Anche quest’anno, come ogni anno, la presentazione del disegno di legge di stabilità ha dato il via al rito consueto, che vede migliaia di persone confrontarsi ed affannarsi nel tentativo di migliorare l’impianto della legge.
Va subito detto che è del tutto fisiologico che al momento della presentazione delle proposte segua il momento della selezione e, pertanto, che una gran parte degli emendamenti formulati non veda la luce della pubblicazione in Gazzetta Ufficiale. Pertanto, chi partecipa al rito deve anzitutto metabolizzare una regola di base: è assolutamente inutile tenere il broncio se la tua idea non viene accolta.

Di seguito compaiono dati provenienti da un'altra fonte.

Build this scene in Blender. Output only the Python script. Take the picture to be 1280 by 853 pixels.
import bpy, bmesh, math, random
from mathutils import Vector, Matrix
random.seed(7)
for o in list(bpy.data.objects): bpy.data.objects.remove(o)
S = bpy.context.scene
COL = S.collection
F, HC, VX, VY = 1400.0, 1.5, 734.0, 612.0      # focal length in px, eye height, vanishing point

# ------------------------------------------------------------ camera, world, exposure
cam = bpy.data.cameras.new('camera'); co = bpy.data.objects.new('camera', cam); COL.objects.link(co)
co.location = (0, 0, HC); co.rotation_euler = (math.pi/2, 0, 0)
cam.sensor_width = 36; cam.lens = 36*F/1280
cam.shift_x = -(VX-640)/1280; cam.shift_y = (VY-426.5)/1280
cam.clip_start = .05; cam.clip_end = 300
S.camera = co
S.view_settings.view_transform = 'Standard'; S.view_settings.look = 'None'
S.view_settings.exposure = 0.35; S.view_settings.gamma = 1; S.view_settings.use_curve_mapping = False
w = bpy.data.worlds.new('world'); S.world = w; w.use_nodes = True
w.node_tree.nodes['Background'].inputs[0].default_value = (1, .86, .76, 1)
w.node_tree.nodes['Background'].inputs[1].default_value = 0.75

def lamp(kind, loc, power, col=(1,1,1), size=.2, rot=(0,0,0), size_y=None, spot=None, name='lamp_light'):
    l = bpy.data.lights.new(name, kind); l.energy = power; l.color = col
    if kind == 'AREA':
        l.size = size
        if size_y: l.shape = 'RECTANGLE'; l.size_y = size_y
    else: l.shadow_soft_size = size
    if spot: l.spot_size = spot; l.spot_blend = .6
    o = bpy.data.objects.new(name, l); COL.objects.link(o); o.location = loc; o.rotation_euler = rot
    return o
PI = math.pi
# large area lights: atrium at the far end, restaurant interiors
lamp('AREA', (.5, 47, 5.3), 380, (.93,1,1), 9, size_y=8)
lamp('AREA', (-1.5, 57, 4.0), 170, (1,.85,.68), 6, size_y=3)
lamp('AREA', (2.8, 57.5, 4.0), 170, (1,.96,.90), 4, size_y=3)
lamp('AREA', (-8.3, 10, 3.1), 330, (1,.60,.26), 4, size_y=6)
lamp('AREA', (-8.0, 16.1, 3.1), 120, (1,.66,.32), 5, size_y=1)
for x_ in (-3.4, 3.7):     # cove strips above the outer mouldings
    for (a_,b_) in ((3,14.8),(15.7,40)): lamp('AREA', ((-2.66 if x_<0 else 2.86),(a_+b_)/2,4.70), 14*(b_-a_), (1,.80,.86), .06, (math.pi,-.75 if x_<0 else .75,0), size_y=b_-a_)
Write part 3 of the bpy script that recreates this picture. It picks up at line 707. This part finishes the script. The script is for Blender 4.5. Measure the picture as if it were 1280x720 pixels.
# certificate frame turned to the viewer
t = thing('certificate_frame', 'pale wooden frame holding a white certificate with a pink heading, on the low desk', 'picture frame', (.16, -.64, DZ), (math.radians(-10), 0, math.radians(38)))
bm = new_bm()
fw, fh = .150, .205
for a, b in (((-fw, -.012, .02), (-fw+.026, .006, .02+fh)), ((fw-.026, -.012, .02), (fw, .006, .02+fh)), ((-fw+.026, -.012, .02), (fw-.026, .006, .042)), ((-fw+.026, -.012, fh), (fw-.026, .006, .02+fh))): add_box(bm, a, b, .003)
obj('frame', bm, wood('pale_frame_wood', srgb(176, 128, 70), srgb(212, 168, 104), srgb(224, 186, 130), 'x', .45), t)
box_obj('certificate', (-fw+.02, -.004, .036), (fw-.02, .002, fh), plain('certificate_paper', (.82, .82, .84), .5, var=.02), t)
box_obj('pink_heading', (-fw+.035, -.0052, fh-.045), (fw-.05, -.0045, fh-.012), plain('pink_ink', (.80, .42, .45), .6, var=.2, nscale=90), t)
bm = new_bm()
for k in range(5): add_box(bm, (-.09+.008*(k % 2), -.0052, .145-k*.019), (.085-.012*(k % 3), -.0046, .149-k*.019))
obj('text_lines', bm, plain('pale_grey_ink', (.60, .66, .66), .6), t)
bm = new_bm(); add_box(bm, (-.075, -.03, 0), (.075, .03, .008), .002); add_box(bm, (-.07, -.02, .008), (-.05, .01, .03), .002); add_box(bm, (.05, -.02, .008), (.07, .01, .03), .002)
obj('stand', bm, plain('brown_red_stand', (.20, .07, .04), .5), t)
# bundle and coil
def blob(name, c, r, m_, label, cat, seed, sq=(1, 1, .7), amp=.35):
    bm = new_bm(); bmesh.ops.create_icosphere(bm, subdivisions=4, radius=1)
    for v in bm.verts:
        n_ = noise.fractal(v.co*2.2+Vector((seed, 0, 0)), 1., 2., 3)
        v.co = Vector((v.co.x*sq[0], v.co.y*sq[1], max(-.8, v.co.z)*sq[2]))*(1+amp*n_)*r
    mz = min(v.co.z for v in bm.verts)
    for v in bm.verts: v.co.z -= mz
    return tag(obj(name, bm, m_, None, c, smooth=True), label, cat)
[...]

Anzi, gli insuccessi ti offrono l’occasione per domandarti quali modalità e quali argomenti avresti potuto utilizzare per centrare il risultato e ti spingono a riflettere sulla strada da seguire per riprovarci domani.
Esaurita questa doverosa premessa, che confido concorra ad attribuirmi quell’aura di imperturbabile saggezza che ho sempre sognato di possedere, vorrei raccontarvi un episodio che – complice la mia indole di ingenuo sognatore per nulla scalfita da più di trent’anni di frequentazione delle segrete stanze – ha messo a dura prova il mio sistema cardio-circolatorio.
A questo punto, avrete intuìto che anch’io non ho voluto far mancare il mio contributo al dibattito sulla legge di stabilità e che ho concorso – insieme ad amici e colleghi – ad elaborare e far circolare alcune proposte che ritenevo meritevoli di attenzione. Una di queste proposte era volta ad “affinare” la norma che consente di dedurre dall’imponibile IRAP il costo del lavoro relativo al personale assunto a tempo indeterminato (articolo 1, comma 20, legge 22 dicembre 2014, n. 190).
Contrariamente a quel che sovente accade in questi casi, la proposta di cui vi voglio parlare non introduceva nessun aumento di spesa. Al contrario, determinava un sicuro contenimento dei costi, seppur in misura tutta da quantificare. Si trattava infatti di un emendamento che proponeva di limitare l’accesso all’incentivo, riservandolo unicamente alle imprese che applicano i contratti collettivi nazionali di lavoro sottoscritti dalle organizzazioni più rappresentative. In altri termini, in uno scenario di risorse limitate e di mercato del lavoro non immune da episodi di dumping sociale, si proponeva di riconoscere uno sgravio fiscale di particolare rilevanza unicamente ai datori di lavoro che accordano ai propri dipendenti un trattamento non inferiore a quello previsto dai contratti collettivi.
Sono il primo a riconoscere che la proposta non brilla per originalità, inserendosi nel solco tracciato da autorevoli e noti precedenti, tra i quali l’articolo 36 dello Statuto dei lavoratori (obblighi dei titolari di benefici accordati dallo Stato), le varie disposizioni che regolano l’individuazione della retribuzione da assumere a riferimento per il calcolo dei contributi di previdenza ed assistenza sociale e, più recentemente, l’articolo 10 della legge Biagi (riconoscimento di benefici normativi e contributivi alle imprese artigiane, commerciali e del turismo). Ma proprio l’insieme dei caratteri enunciati (tutela dei lavoratori, contrasto a fenomeni di concorrenza sleale tra le imprese, risparmio di spesa pubblica e coerenza con esperienze consolidate) sembrava costituire il miglior viatico per consentire a tale proposta di emergere dal magma dei 3.800 emendamenti presentati in Senato.
L’emendamento poteva inoltre contare su un sostegno bipartisan, essendo stato presentato, nel medesimo testo, da undici parlamentari appartenenti ai gruppi PD, NCD e FI. L’apoteosi si è poi raggiunga quando un autorevole dirigente di un gruppo parlamentare di maggioranza ha affermato «il nostro partito non può che sostenere questo emendamento. Mi dispiace di non averci pensato io».
Per quale motivo allora la proposta è stata scartata senza esitazione? Io non lo so, ma volentieri mi rendo disponibile ad un dibattito sull’argomento, che ritengo debba comprendere anche una discussione sul ruolo della contrattazione collettiva, in cui si parli anche del contratto di prossimità, del salario minimo da definire per legge e della guerra di tutti contro tutti che si rischia di innescare nei settori popolati in prevalenza da piccole e medie imprese.
In attesa di sapere cosa ne pensate, quale che sia il vostro sentiment in relazione all’aria di rottamazione che aleggia sulle organizzazioni di rappresentanza, mi permetto di suggerire sommessamente di non commettere l’errore di pensare che un Paese senza contrattazione collettiva sia un Paese migliore.